Exercise:
Make an exact copy of the entries below with the pictures removed.

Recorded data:
• • • • • • •

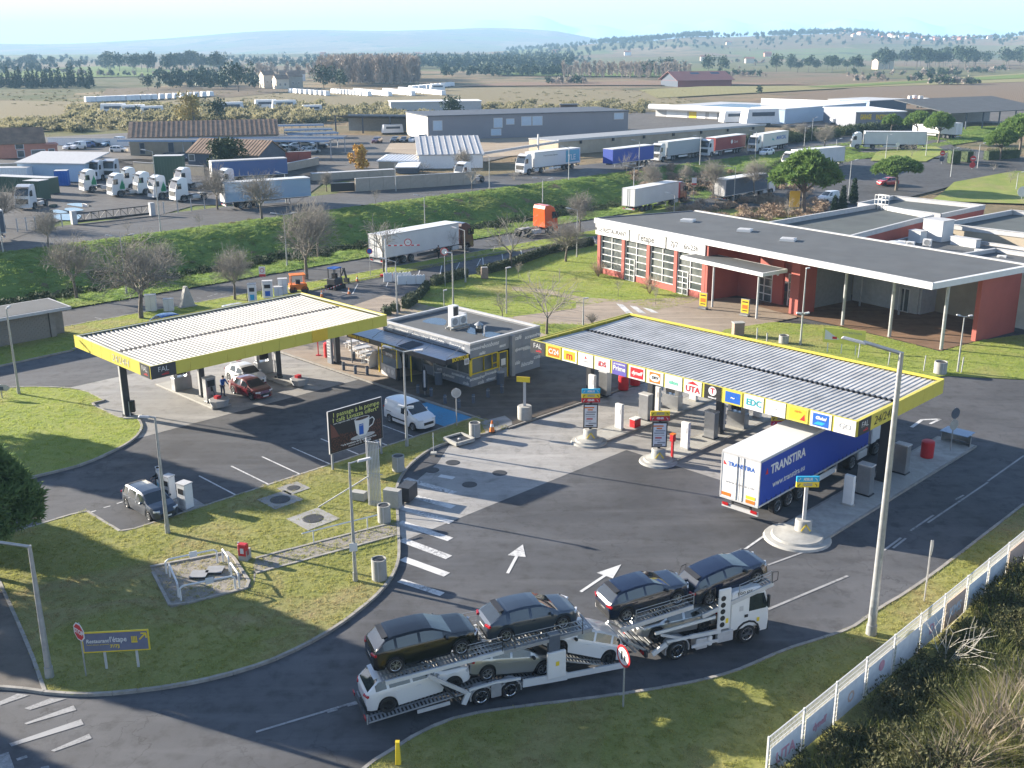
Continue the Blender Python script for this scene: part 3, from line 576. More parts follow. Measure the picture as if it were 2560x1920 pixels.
def pump(kind, label, p, yaw, group=None):
    o = E('fuel_pump', label, 'fuel pump', p, yaw, group); z = .15
    if kind == 'tall':
        b = MB().box((0, 0, z+.95), (.55, .85, 1.9), 'steel'); b.box((0, 0, z+1.92), (.62, .92, .10), 'lt_grey'); b.box((0, 0, z+.04), (.7, 1.0, .08), 'black'); b.build('body', o, bevel=.02)
        MB().box((.29, 0, z+1.5), (.03, .6, .5), 'black').build('display', o); n = 1
    else:
        b = MB().box((0, 0, z+.55), (.6, 1.5, 1.1), 'steel'); b.box((0, -.55, z+1.5), (.5, .35, .85), 'steel'); b.box((0, 0, z+2.0), (.62, 1.5, .16), 'lt_grey'); b.box((0, .6, z+1.5), (.4, .25, .85), 'steel'); b.build('body', o, bevel=.02)
        MB().box((.03, 0, z+1.55), (.5, .75, .55), 'black').build('display', o); n = 2
    for i in range(n):
        y = (i-.5*(n-1))*.5; q = MB().box((.34, y, z+1.05), (.12, .1, .34), 'rubber'); q.build('nozzle', o)
        MB().pipe([(.36, y, z+1.2), (.5, y+.08, z+.8), (.5, y+.1, z+.4), (.38, y+.05, z+.25), (.34, y-.05, z+.6)], .022, 'rubber').build('hose', o)
    return o
pump('tall', 'tall steel truck pump on the island nearest the shop', st(59.2, 45.4), R(45)); pump('tall', 'tall steel truck pump on the second island', st(59.3, 39.7), R(45))
pump('wide', 'wide steel pump behind the second canopy column', st(62.6, 45.5), R(45)); pump('wide', 'wide steel pump behind the middle canopy column', st(62.6, 39.7), R(45))
pump('tall', 'dark truck pump left of the thick column on the outer island', st(57.6, 27.3), R(45)); pump('tall', 'dark truck pump right of the thick column on the outer island', st(62.4, 27.3), R(45))
pump('tall', 'steel pump on the pavement side behind the first column', st(61.5, 51.2), R(45))
pump('wide', 'car pump left of the second column of the left canopy', st(39.1, 76.6), R(135)); pump('tall', 'pale car pump cabinet right of the second column of the left canopy', st(39.1, 72.2), R(-45)); pump('wide', 'car pump behind the white hatchback', st(46.1, 75.6), R(135))
def terminal(label, p, h=1.9, red=False):
    o = E('card_terminal', label, 'terminal', p, R(45)); MB().box((0, 0, h/2), (.28, .62, h), 'white').build('housing', o, bevel=.03); MB().box((-.15, 0, h*.72), (.02, .34, .4), 'lt_grey' if red else 'white').build('screen', o); MB().box((0, 0, .05), (.4, .7, .1), 'conc').build('foot', o); return o
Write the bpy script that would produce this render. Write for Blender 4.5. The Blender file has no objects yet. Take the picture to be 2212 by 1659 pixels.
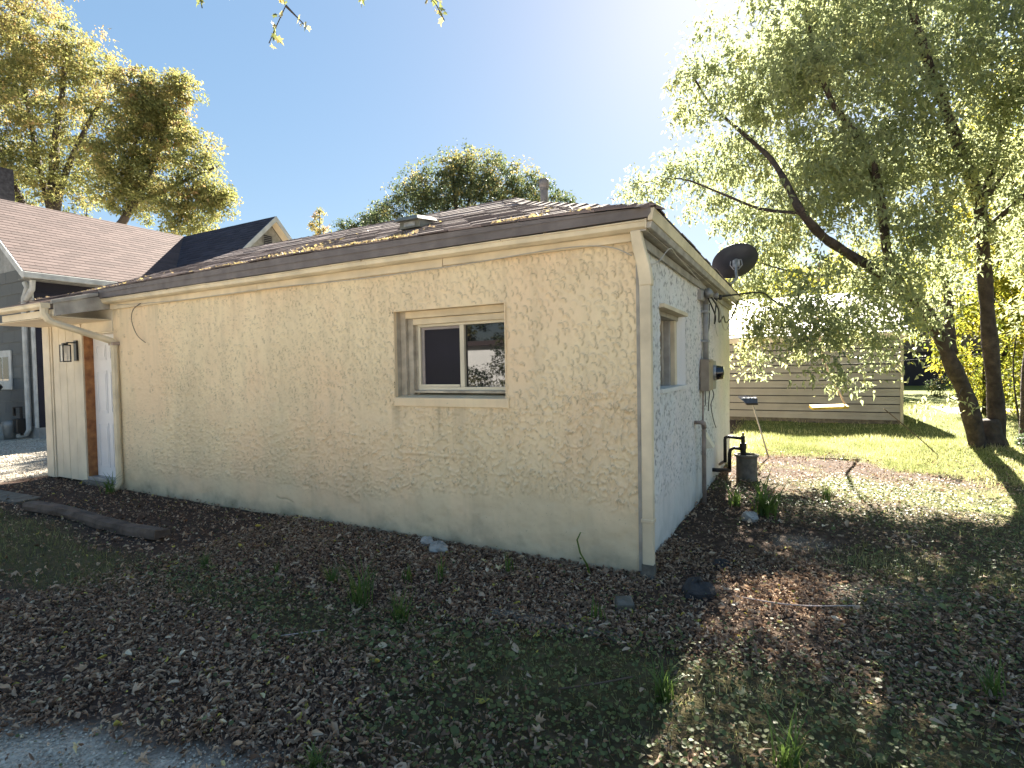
import bpy, math, random
import numpy as np
from mathutils import Vector, Matrix
random.seed(7); RNG = np.random.default_rng(7)
S = bpy.context.scene
C = S.collection
# ------------------------------------------------------------------ camera
YAW, PITCH, ROLL = -.4943, .0285, .0179
CAM = Vector((.9928, -3.6814, 1.45))
fw = Vector((math.sin(YAW)*math.cos(PITCH), math.cos(YAW)*math.cos(PITCH), -math.sin(PITCH)))
rt = Vector((math.cos(YAW), -math.sin(YAW), 0)); up = rt.cross(fw)
r2 = rt*math.cos(ROLL)-up*math.sin(ROLL); u2 = up*math.cos(ROLL)+rt*math.sin(ROLL)
cd = bpy.data.cameras.new('camera'); cam = bpy.data.objects.new('camera', cd); C.objects.link(cam)
cd.sensor_width = 36; cd.lens = 36*1169.8/2212; cd.clip_end = 1200; cd.clip_start = .05
m = Matrix((r2, u2, -fw)).transposed().to_4x4(); m.translation = CAM; cam.matrix_world = m
S.camera = cam
# ------------------------------------------------------------------ sky, sun, exposure
SUN_AZ, SUN_EL = math.radians(-5.5), math.radians(35.5)     # azimuth from +Y towards +X
w = bpy.data.worlds.new("World"); S.world = w; w.use_nodes = True
nt = w.node_tree; bg = nt.nodes['Background']
sky = nt.nodes.new('ShaderNodeTexSky'); sky.sky_type = 'NISHITA'; sky.sun_disc = False
sky.sun_elevation = SUN_EL; sky.sun_rotation = SUN_AZ; sky.air_density = 1.0; sky.dust_density = .35; sky.ozone_density = 2.2
gm_ = nt.nodes.new('ShaderNodeGamma'); gm_.inputs[1].default_value = .42; hs_ = nt.nodes.new('ShaderNodeHueSaturation'); hs_.inputs['Saturation'].default_value = 1.75
nt.links.new(sky.outputs[0], gm_.inputs[0]); nt.links.new(gm_.outputs[0], hs_.inputs['Color']); nt.links.new(hs_.outputs[0], bg.inputs[0]); bg.inputs[1].default_value = .053
sd = bpy.data.lights.new('sun', 'SUN'); sun = bpy.data.objects.new('sun', sd); C.objects.link(sun)
sd.energy = 4.6; sd.angle = math.radians(.5); sd.color = (1, .92, .78)
sdir = Vector((math.sin(SUN_AZ)*math.cos(SUN_EL), math.cos(SUN_AZ)*math.cos(SUN_EL), math.sin(SUN_EL)))
sun.rotation_euler = sdir.to_track_quat('Z', 'Y').to_euler()
S.view_settings.view_transform = 'Standard'; S.view_settings.look = 'None'; S.view_settings.gamma = 1
S.view_settings.exposure = 3.1; S.view_settings.use_curve_mapping = False
S.render.engine = 'CYCLES'
S.cycles.max_bounces = 8; S.cycles.transmission_bounces = 6; S.cycles.transparent_max_bounces = 8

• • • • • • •

Result of this task:
Continue the Blender Python script for this scene: part 3, from line 576. More parts follow. Measure the picture as if it were 2560x1920 pixels.
def pump(kind, label, p, yaw, group=None):
    o = E('fuel_pump', label, 'fuel pump', p, yaw, group); z = .15
    if kind == 'tall':
        b = MB().box((0, 0, z+.95), (.55, .85, 1.9), 'steel'); b.box((0, 0, z+1.92), (.62, .92, .10), 'lt_grey'); b.box((0, 0, z+.04), (.7, 1.0, .08), 'black'); b.build('body', o, bevel=.02)
        MB().box((.29, 0, z+1.5), (.03, .6, .5), 'black').build('display', o); n = 1
    else:
        b = MB().box((0, 0, z+.55), (.6, 1.5, 1.1), 'steel'); b.box((0, -.55, z+1.5), (.5, .35, .85), 'steel'); b.box((0, 0, z+2.0), (.62, 1.5, .16), 'lt_grey'); b.box((0, .6, z+1.5), (.4, .25, .85), 'steel'); b.build('body', o, bevel=.02)
        MB().box((.03, 0, z+1.55), (.5, .75, .55), 'black').build('display', o); n = 2
    for i in range(n):
        y = (i-.5*(n-1))*.5; q = MB().box((.34, y, z+1.05), (.12, .1, .34), 'rubber'); q.build('nozzle', o)
        MB().pipe([(.36, y, z+1.2), (.5, y+.08, z+.8), (.5, y+.1, z+.4), (.38, y+.05, z+.25), (.34, y-.05, z+.6)], .022, 'rubber').build('hose', o)
    return o
pump('tall', 'tall steel truck pump on the island nearest the shop', st(59.2, 45.4), R(45)); pump('tall', 'tall steel truck pump on the second island', st(59.3, 39.7), R(45))
pump('wide', 'wide steel pump behind the second canopy column', st(62.6, 45.5), R(45)); pump('wide', 'wide steel pump behind the middle canopy column', st(62.6, 39.7), R(45))
pump('tall', 'dark truck pump left of the thick column on the outer island', st(57.6, 27.3), R(45)); pump('tall', 'dark truck pump right of the thick column on the outer island', st(62.4, 27.3), R(45))
pump('tall', 'steel pump on the pavement side behind the first column', st(61.5, 51.2), R(45))
pump('wide', 'car pump left of the second column of the left canopy', st(39.1, 76.6), R(135)); pump('tall', 'pale car pump cabinet right of the second column of the left canopy', st(39.1, 72.2), R(-45)); pump('wide', 'car pump behind the white hatchback', st(46.1, 75.6), R(135))
def terminal(label, p, h=1.9, red=False):
    o = E('card_terminal', label, 'terminal', p, R(45)); MB().box((0, 0, h/2), (.28, .62, h), 'white').build('housing', o, bevel=.03); MB().box((-.15, 0, h*.72), (.02, .34, .4), 'lt_grey' if red else 'white').build('screen', o); MB().box((0, 0, .05), (.4, .7, .1), 'conc').build('foot', o); return o
Write the bpy script that would produce this render. Write for Blender 4.5. The Blender file has no objects yet. Take the picture to be 2212 by 1659 pixels.
import bpy, math, random
import numpy as np
from mathutils import Vector, Matrix
random.seed(7); RNG = np.random.default_rng(7)
S = bpy.context.scene
C = S.collection
# ------------------------------------------------------------------ camera
YAW, PITCH, ROLL = -.4943, .0285, .0179
CAM = Vector((.9928, -3.6814, 1.45))
fw = Vector((math.sin(YAW)*math.cos(PITCH), math.cos(YAW)*math.cos(PITCH), -math.sin(PITCH)))
rt = Vector((math.cos(YAW), -math.sin(YAW), 0)); up = rt.cross(fw)
r2 = rt*math.cos(ROLL)-up*math.sin(ROLL); u2 = up*math.cos(ROLL)+rt*math.sin(ROLL)
cd = bpy.data.cameras.new('camera'); cam = bpy.data.objects.new('camera', cd); C.objects.link(cam)
cd.sensor_width = 36; cd.lens = 36*1169.8/2212; cd.clip_end = 1200; cd.clip_start = .05
m = Matrix((r2, u2, -fw)).transposed().to_4x4(); m.translation = CAM; cam.matrix_world = m
S.camera = cam
# ------------------------------------------------------------------ sky, sun, exposure
SUN_AZ, SUN_EL = math.radians(-5.5), math.radians(35.5)     # azimuth from +Y towards +X
w = bpy.data.worlds.new("World"); S.world = w; w.use_nodes = True
nt = w.node_tree; bg = nt.nodes['Background']
sky = nt.nodes.new('ShaderNodeTexSky'); sky.sky_type = 'NISHITA'; sky.sun_disc = False
sky.sun_elevation = SUN_EL; sky.sun_rotation = SUN_AZ; sky.air_density = 1.0; sky.dust_density = .35; sky.ozone_density = 2.2
gm_ = nt.nodes.new('ShaderNodeGamma'); gm_.inputs[1].default_value = .42; hs_ = nt.nodes.new('ShaderNodeHueSaturation'); hs_.inputs['Saturation'].default_value = 1.75
nt.links.new(sky.outputs[0], gm_.inputs[0]); nt.links.new(gm_.outputs[0], hs_.inputs['Color']); nt.links.new(hs_.outputs[0], bg.inputs[0]); bg.inputs[1].default_value = .053
sd = bpy.data.lights.new('sun', 'SUN'); sun = bpy.data.objects.new('sun', sd); C.objects.link(sun)
sd.energy = 4.6; sd.angle = math.radians(.5); sd.color = (1, .92, .78)
sdir = Vector((math.sin(SUN_AZ)*math.cos(SUN_EL), math.cos(SUN_AZ)*math.cos(SUN_EL), math.sin(SUN_EL)))
sun.rotation_euler = sdir.to_track_quat('Z', 'Y').to_euler()
S.view_settings.view_transform = 'Standard'; S.view_settings.look = 'None'; S.view_settings.gamma = 1
S.view_settings.exposure = 3.1; S.view_settings.use_curve_mapping = False
S.render.engine = 'CYCLES'
S.cycles.max_bounces = 8; S.cycles.transmission_bounces = 6; S.cycles.transparent_max_bounces = 8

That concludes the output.